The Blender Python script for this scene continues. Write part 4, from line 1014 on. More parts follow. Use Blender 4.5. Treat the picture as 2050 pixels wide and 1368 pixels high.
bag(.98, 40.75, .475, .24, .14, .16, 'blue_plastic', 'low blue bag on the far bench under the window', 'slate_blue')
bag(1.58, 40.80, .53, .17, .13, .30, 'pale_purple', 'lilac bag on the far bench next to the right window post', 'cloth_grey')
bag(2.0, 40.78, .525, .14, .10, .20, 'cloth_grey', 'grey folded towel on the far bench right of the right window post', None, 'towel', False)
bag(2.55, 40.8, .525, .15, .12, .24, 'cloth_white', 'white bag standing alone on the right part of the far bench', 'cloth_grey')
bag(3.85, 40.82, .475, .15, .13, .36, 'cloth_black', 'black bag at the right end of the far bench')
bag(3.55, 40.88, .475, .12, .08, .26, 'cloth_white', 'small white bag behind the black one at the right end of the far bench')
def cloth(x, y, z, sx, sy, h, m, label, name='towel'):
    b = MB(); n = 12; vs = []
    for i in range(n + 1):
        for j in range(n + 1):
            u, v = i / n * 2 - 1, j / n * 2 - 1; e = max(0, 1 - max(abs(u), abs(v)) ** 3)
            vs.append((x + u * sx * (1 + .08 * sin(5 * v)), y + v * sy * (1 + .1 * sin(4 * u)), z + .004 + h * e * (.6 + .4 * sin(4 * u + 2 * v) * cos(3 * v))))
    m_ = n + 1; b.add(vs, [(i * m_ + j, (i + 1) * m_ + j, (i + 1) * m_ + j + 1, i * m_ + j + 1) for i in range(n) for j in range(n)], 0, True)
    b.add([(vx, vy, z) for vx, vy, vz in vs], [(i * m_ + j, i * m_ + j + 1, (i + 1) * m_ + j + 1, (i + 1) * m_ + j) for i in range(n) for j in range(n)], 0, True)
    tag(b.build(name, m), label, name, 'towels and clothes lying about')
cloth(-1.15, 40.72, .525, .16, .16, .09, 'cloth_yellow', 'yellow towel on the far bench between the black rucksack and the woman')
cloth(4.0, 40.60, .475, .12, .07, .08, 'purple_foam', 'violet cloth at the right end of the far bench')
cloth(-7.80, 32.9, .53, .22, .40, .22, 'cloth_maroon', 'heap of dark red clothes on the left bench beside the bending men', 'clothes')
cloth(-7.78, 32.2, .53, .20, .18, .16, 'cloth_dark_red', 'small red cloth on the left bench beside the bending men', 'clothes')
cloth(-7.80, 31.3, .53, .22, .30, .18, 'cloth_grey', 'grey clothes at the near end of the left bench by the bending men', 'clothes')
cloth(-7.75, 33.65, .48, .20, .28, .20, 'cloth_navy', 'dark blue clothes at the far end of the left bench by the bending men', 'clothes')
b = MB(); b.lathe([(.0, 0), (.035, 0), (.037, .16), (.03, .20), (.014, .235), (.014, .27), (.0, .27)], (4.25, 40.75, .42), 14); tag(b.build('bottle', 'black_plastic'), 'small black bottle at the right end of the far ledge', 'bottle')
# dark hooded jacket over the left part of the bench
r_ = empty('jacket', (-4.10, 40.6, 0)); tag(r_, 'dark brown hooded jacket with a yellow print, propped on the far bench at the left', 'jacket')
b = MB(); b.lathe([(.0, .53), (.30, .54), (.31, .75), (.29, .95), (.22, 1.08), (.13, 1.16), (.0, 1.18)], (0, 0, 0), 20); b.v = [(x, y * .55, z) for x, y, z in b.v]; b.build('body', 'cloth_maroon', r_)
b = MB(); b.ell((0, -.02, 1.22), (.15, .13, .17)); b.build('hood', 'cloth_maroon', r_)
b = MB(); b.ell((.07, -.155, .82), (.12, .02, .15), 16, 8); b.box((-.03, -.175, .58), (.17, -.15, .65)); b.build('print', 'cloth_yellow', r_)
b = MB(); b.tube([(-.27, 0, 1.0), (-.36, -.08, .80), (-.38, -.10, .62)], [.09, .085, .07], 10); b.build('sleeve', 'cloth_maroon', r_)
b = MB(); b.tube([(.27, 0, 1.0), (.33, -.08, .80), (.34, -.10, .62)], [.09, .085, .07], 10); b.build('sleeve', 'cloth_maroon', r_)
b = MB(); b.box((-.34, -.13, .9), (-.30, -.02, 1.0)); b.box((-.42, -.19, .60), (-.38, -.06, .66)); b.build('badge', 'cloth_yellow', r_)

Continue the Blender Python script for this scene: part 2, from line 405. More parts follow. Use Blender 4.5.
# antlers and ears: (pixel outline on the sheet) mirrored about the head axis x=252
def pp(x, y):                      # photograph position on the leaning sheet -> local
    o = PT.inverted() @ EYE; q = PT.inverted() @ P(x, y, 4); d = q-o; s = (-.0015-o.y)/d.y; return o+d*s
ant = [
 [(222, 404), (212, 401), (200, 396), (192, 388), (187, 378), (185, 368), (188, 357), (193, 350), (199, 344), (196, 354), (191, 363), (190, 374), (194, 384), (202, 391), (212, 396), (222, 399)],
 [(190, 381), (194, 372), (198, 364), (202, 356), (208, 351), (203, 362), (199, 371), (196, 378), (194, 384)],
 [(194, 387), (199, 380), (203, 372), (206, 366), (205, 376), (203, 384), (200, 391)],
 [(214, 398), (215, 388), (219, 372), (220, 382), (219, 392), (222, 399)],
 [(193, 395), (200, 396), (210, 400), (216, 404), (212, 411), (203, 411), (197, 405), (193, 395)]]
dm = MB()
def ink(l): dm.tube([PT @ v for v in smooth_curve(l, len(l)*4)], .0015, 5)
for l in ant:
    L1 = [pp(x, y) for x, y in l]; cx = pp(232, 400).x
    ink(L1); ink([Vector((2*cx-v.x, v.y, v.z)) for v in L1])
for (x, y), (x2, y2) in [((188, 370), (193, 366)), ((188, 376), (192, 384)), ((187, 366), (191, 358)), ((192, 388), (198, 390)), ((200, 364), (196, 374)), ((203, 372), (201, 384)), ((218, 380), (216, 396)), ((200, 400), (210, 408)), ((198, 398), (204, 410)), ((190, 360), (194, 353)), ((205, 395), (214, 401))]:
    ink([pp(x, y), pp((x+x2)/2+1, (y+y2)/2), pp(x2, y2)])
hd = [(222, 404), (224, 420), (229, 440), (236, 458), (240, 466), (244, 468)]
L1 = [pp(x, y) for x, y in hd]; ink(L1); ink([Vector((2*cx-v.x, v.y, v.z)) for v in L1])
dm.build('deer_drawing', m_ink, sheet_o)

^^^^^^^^

Task prompt
All of the entries above need to be reproduced exactly.

Solution to the exercise
The Blender Python script for this scene continues. Write part 4, from line 1014 on. More parts follow. Use Blender 4.5. Treat the picture as 2050 pixels wide and 1368 pixels high.
bag(.98, 40.75, .475, .24, .14, .16, 'blue_plastic', 'low blue bag on the far bench under the window', 'slate_blue')
bag(1.58, 40.80, .53, .17, .13, .30, 'pale_purple', 'lilac bag on the far bench next to the right window post', 'cloth_grey')
bag(2.0, 40.78, .525, .14, .10, .20, 'cloth_grey', 'grey folded towel on the far bench right of the right window post', None, 'towel', False)
bag(2.55, 40.8, .525, .15, .12, .24, 'cloth_white', 'white bag standing alone on the right part of the far bench', 'cloth_grey')
bag(3.85, 40.82, .475, .15, .13, .36, 'cloth_black', 'black bag at the right end of the far bench')
bag(3.55, 40.88, .475, .12, .08, .26, 'cloth_white', 'small white bag behind the black one at the right end of the far bench')
def cloth(x, y, z, sx, sy, h, m, label, name='towel'):
    b = MB(); n = 12; vs = []
    for i in range(n + 1):
        for j in range(n + 1):
            u, v = i / n * 2 - 1, j / n * 2 - 1; e = max(0, 1 - max(abs(u), abs(v)) ** 3)
            vs.append((x + u * sx * (1 + .08 * sin(5 * v)), y + v * sy * (1 + .1 * sin(4 * u)), z + .004 + h * e * (.6 + .4 * sin(4 * u + 2 * v) * cos(3 * v))))
    m_ = n + 1; b.add(vs, [(i * m_ + j, (i + 1) * m_ + j, (i + 1) * m_ + j + 1, i * m_ + j + 1) for i in range(n) for j in range(n)], 0, True)
    b.add([(vx, vy, z) for vx, vy, vz in vs], [(i * m_ + j, i * m_ + j + 1, (i + 1) * m_ + j + 1, (i + 1) * m_ + j) for i in range(n) for j in range(n)], 0, True)
    tag(b.build(name, m), label, name, 'towels and clothes lying about')
cloth(-1.15, 40.72, .525, .16, .16, .09, 'cloth_yellow', 'yellow towel on the far bench between the black rucksack and the woman')
cloth(4.0, 40.60, .475, .12, .07, .08, 'purple_foam', 'violet cloth at the right end of the far bench')
cloth(-7.80, 32.9, .53, .22, .40, .22, 'cloth_maroon', 'heap of dark red clothes on the left bench beside the bending men', 'clothes')
cloth(-7.78, 32.2, .53, .20, .18, .16, 'cloth_dark_red', 'small red cloth on the left bench beside the bending men', 'clothes')
cloth(-7.80, 31.3, .53, .22, .30, .18, 'cloth_grey', 'grey clothes at the near end of the left bench by the bending men', 'clothes')
cloth(-7.75, 33.65, .48, .20, .28, .20, 'cloth_navy', 'dark blue clothes at the far end of the left bench by the bending men', 'clothes')
b = MB(); b.lathe([(.0, 0), (.035, 0), (.037, .16), (.03, .20), (.014, .235), (.014, .27), (.0, .27)], (4.25, 40.75, .42), 14); tag(b.build('bottle', 'black_plastic'), 'small black bottle at the right end of the far ledge', 'bottle')
# dark hooded jacket over the left part of the bench
r_ = empty('jacket', (-4.10, 40.6, 0)); tag(r_, 'dark brown hooded jacket with a yellow print, propped on the far bench at the left', 'jacket')
b = MB(); b.lathe([(.0, .53), (.30, .54), (.31, .75), (.29, .95), (.22, 1.08), (.13, 1.16), (.0, 1.18)], (0, 0, 0), 20); b.v = [(x, y * .55, z) for x, y, z in b.v]; b.build('body', 'cloth_maroon', r_)
b = MB(); b.ell((0, -.02, 1.22), (.15, .13, .17)); b.build('hood', 'cloth_maroon', r_)
b = MB(); b.ell((.07, -.155, .82), (.12, .02, .15), 16, 8); b.box((-.03, -.175, .58), (.17, -.15, .65)); b.build('print', 'cloth_yellow', r_)
b = MB(); b.tube([(-.27, 0, 1.0), (-.36, -.08, .80), (-.38, -.10, .62)], [.09, .085, .07], 10); b.build('sleeve', 'cloth_maroon', r_)
b = MB(); b.tube([(.27, 0, 1.0), (.33, -.08, .80), (.34, -.10, .62)], [.09, .085, .07], 10); b.build('sleeve', 'cloth_maroon', r_)
b = MB(); b.box((-.34, -.13, .9), (-.30, -.02, 1.0)); b.box((-.42, -.19, .60), (-.38, -.06, .66)); b.build('badge', 'cloth_yellow', r_)

Continue the Blender Python script for this scene: part 2, from line 405. More parts follow. Use Blender 4.5.
# antlers and ears: (pixel outline on the sheet) mirrored about the head axis x=252
def pp(x, y):                      # photograph position on the leaning sheet -> local
    o = PT.inverted() @ EYE; q = PT.inverted() @ P(x, y, 4); d = q-o; s = (-.0015-o.y)/d.y; return o+d*s
ant = [
 [(222, 404), (212, 401), (200, 396), (192, 388), (187, 378), (185, 368), (188, 357), (193, 350), (199, 344), (196, 354), (191, 363), (190, 374), (194, 384), (202, 391), (212, 396), (222, 399)],
 [(190, 381), (194, 372), (198, 364), (202, 356), (208, 351), (203, 362), (199, 371), (196, 378), (194, 384)],
 [(194, 387), (199, 380), (203, 372), (206, 366), (205, 376), (203, 384), (200, 391)],
 [(214, 398), (215, 388), (219, 372), (220, 382), (219, 392), (222, 399)],
 [(193, 395), (200, 396), (210, 400), (216, 404), (212, 411), (203, 411), (197, 405), (193, 395)]]
dm = MB()
def ink(l): dm.tube([PT @ v for v in smooth_curve(l, len(l)*4)], .0015, 5)
for l in ant:
    L1 = [pp(x, y) for x, y in l]; cx = pp(232, 400).x
    ink(L1); ink([Vector((2*cx-v.x, v.y, v.z)) for v in L1])
for (x, y), (x2, y2) in [((188, 370), (193, 366)), ((188, 376), (192, 384)), ((187, 366), (191, 358)), ((192, 388), (198, 390)), ((200, 364), (196, 374)), ((203, 372), (201, 384)), ((218, 380), (216, 396)), ((200, 400), (210, 408)), ((198, 398), (204, 410)), ((190, 360), (194, 353)), ((205, 395), (214, 401))]:
    ink([pp(x, y), pp((x+x2)/2+1, (y+y2)/2), pp(x2, y2)])
hd = [(222, 404), (224, 420), (229, 440), (236, 458), (240, 466), (244, 468)]
L1 = [pp(x, y) for x, y in hd]; ink(L1); ink([Vector((2*cx-v.x, v.y, v.z)) for v in L1])
dm.build('deer_drawing', m_ink, sheet_o)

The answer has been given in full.